For every 100 cigarettes consumed in Wyoming, an additional 17 were smuggled out to other states. The direction of smuggled smokes will reverse itself, however, if Wyoming adopts a 166.7 percent increase in its excise tax.
Consider the following “what if” scenario on the proposed tax increase, which uses a statistical model created by Michigan’s Mackinac Center for Public Policy:
All other things being equal, the $1 increase in the excise tax will turn Wyoming into a net importer of contraband cigarettes. 25 percent of all the smokes consumed within the state would be of the smuggled variety.
And, because smuggled cigarettes cannot be taxed, net revenues to the state would be far less than the $26 million that Wyoming’s revenue estimators are expecting from the tax increase. Our model projects that revenue will still rise, but only by $14.3 million.
It is not hard to see why. It’s simply too easy to buy cigarettes where they are cheap and make a quick profit where they are more expensive. Take North Dakota, just a stone’s throw away from the northeastern corner of the state.

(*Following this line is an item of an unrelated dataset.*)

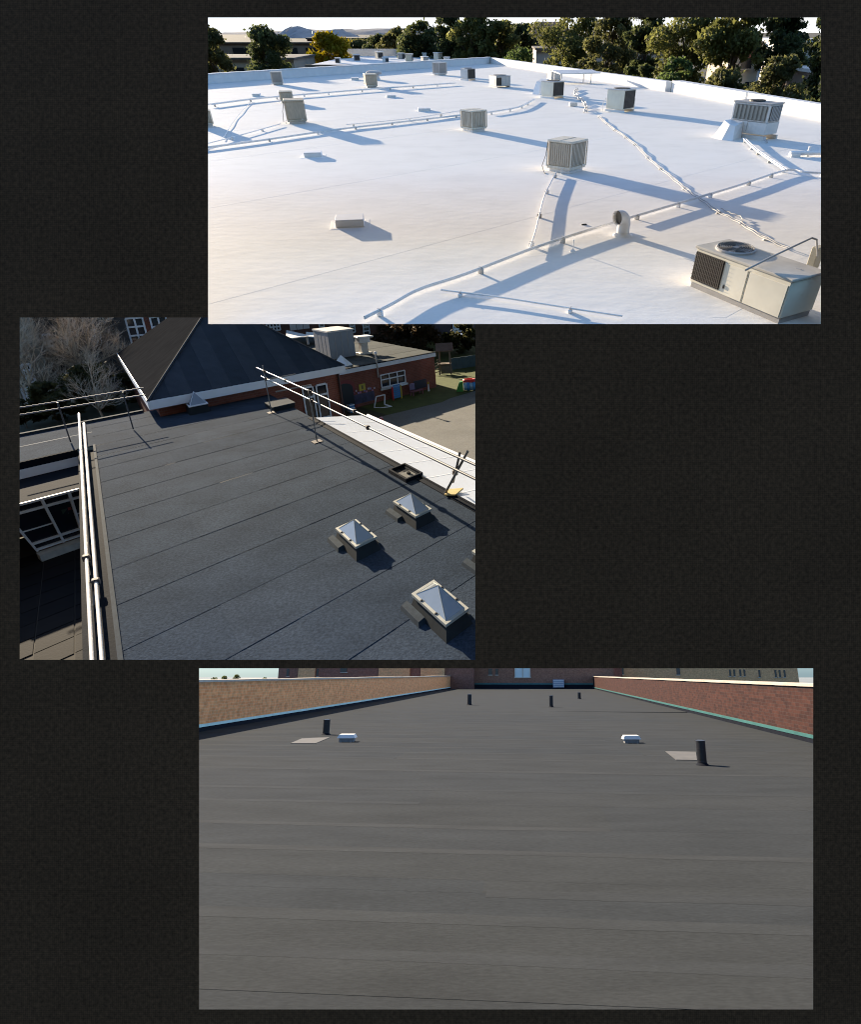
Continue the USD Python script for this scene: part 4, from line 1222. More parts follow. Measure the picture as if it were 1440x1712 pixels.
# downpipe and white glazed door on the side seen past the canopy
fa = HA + .45
b0, h1 = on_a(505, 650, fa)
b1, h1b = on_a(545, 641, fa)
gr = -3.0
W = lambda b_0, b_1, h_0, h_1, d0=-.05, d1=.02: moved(sk(MB(), fa + d0, fa + d1, b_0, b_1, h_0, h_1), o)
wb = (b1 - b0)
dr = t.part('door', W(b0 + .06, b1 - .06, gr, h1b - .06, -.03, -.004), PANE)
for x in (b0, b0 + wb * .42, b0 + wb * .56, b1):
    t.part('door_frame', W(x - .05, x + .05, gr, h1b, -.09, -.031), WINW, parent=dr)
for z in (h1b, h1b - .62, gr + .9, gr + .08):
    t.part('door_frame', W(b0 + .051, b0 + wb * .42 - .051, z - .06, z + .06, -.085, -.031), WINW, parent=dr)
    t.part('door_frame', W(b0 + wb * .56 + .051, b1 - .051, z - .06, z + .06, -.085, -.031), WINW, parent=dr)
t.part('downpipe', MB().tube([Q(fa - .1, HB1 - .5, gr) - o, Q(fa - .1, HB1 - .5, HE) - o], .06, 8), mat('brown_pipe', (.05, .03, .025), .5))

# ------------------------------------------------------------------ low brick wing with a flat roof
FA, FB0, FB1 = 36.1, 13.4, 25.4
WH = -.36
t = Thing('brick_wing', 'low red brick wing with a flat grey roof and white fascia behind the canopy', 'building', A2, Q(FA, FB0))
o = t.loc
FD = 62.
t.part('wall', moved(sk(MB(), FA + .1, FD, FB0, FB1 - .15, gr, WH), o), BRICKR)
t.part('fascia', moved(sk(MB(), FA - .02, FA + .05, FB0, FB1, WH - .02, WH + .3), o), PVC)
t.part('fascia', moved(sk(MB(), FA + .051, FD, FB1 - .06, FB1, WH - .02, WH + .3), o), PVC)
t.part('gutter_edge', moved(sk(MB(), FA - .06, FA + .2, FB0, FB1 + .02, WH + .3, WH + .36), o), FELTD)
ROOFG = [mat(f'grey_chippings_{i}', c, .95, .16, .8, 6, bump=.3, spec=.08, speck=.25) for i, c in enumerate([(.085, .095, .095), (.075, .085, .087)])]
for k in range(10):
    a0 = FA + .2 + k * 2.55
    t.part('roof_sheet', moved(sk(MB(), a0, a0 + 2.56, FB0, FB1 - .07, WH + .2, WH + .33 + .012 * (k % 2)), o), ROOFG[k % 2])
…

At just 44 cents per pack in North Dakota, the tax differential between the two states would stand at a gaping $1.16 per pack. In addition, North Dakota doesn’t mandate a tax stamp to provide evidence of the product’s origin. This makes affixing a counterfeit Wyoming stamp much easier, should some organized crime cell choose to do so.
Wyoming pols might be tempted to dismiss this estimate. They should not do so.
Last year we summarized the findings of more than 20 other studies from university and think tank scholars and consultants. Most showed cigarette smuggling to be a major issue. One study found that between 8.5 and 21 percent of cigarettes smoked nationwide were linked to “tax avoidance and evasion.” Many individual states had higher rates.
Moreover, smuggling is not the only ill effect we see when some states increase their tobacco tax rate far above that of their neighbors. States with high cigarette taxes have been plagued by theft, violence against property and people (including murder-for-hire), corruption of public officials and other problems.
Indeed, as prices escalate due to taxes, jurisdictions suffer from “prohibition by price.” The product remains legal, but becomes expensive enough to bring about some of the infamous consequences of alcohol prohibition.
Cheyenne pols no doubt mean well, but going to the cigarette tax well to extract more revenue may be more costly than they realize.